| Atf probe gun sale Original Source Link: (May no longer be active) http://story.news.yahoo.com/news?tmpl=story&u=/ap/20021026/ap_on_re_us/sniper_background_check_2http://story.news.yahoo.com/news?tmpl=story&u=/ap/20021026/ap_on_re_us/sniper_background_check_2
ATF Probing Sniper Gun Sale Fri Oct 25,11:48 PM ET By PAUL QUEARY, Associated Press Writer
OLYMPIA, Wash. (AP) - A gun shop owner said Friday that federal agents are trying to determine whether his store sold the weapon used in the string of sniper shootings in suburban Washington, D.C.
The owner of Bull's Eye Shooter Supply in nearby Tacoma, Brian Borgelt, said agents from the Bureau of Alcohol, Tobacco and Firearms have interviewed him and his employees.
According to Borgelt, agents were also looking at store records for the .223-caliber Bushmaster rifle seized when John Allen Muhammad and 17-year-old John Lee Malvo were arrested early Thursday in northern Maryland.
Borgelt wouldn't say whether the weapon was sold at the store, or who bought it.
"Regardless of the circumstances surrounding it, it's this hollow, empty feeling you can't describe — no matter how remote a connection," Borgelt said. "It's all of a sudden, going from swearing at this guy every day and then having some kind of affiliation, possibly."
ATF spokeswoman Martha Tebbenkamp said she could neither confirm nor deny agents are investigating Borgelt's business.
It is not clear how the pair obtained the gun found in their car. Ballistics tests have linked the gun to 11 of the 14 shootings around the nation's capital that left 10 people dead.
The gun was shipped in June from the Windam, Maine, manufacturer to a distributor in Tacoma, said Allen Faraday, Bushmaster's vice president for administration. Faraday would not say where the weapon was shipped.
Muhammad and Malvo had lived in Tacoma.
Muhammad could not have legally purchased a gun this summer because of a restraining order sought by his estranged wife. If he tried to buy a gun from a licensed dealer, a required computerized background-check should have blocked a sale.
In March 2000, a Pierce County Superior Court judge issued a restraining order ordering Muhammad not to harass, stalk or threaten his wife or their children.
Such restraining orders are among a long list of factors in federal law that disqualify a person for buying firearms.
Tebbenkamp said a federal form specifically asks whether the prospective buyer is under a restraining order.
Restraining orders are in the National Instant Check System — the FBI (news - web sites) background check system firearms dealers are required to use. The federal law that mandates background checks requires NICS to search all available databases.
Officials with Pierce County and the Washington State Patrol say the restraining order was put in the background check database right away.

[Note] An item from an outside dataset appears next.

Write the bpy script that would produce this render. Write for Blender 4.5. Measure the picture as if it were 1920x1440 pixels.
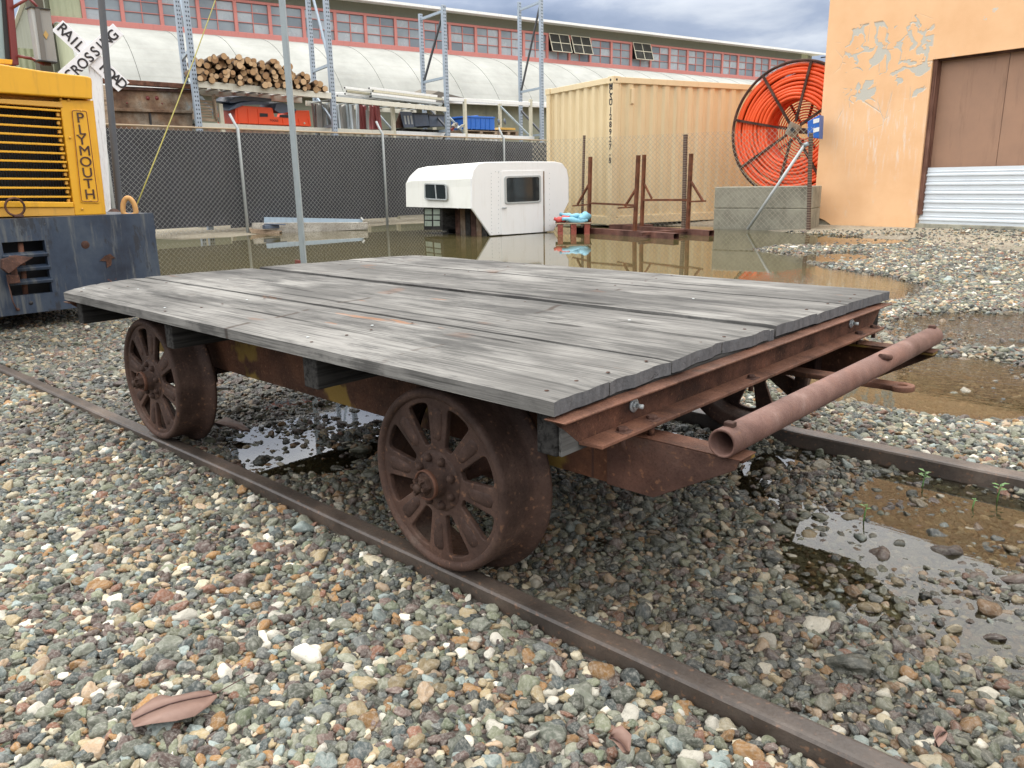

"They were in the system the day that they were filed," said Gerry Wynne, a legal assistant in the Pierce County Superior Court clerk's office.
In late 1999 — before the protective order was issued — Muhammad passed a background check and bought a similar rifle at Welcher's Gun Shop in Tacoma.
Muhammad sold that weapon back to Welcher's in May, said John Welcher, the shop's owner. Welcher said Muhammad bought the weapon for $800 and sold it back for $500.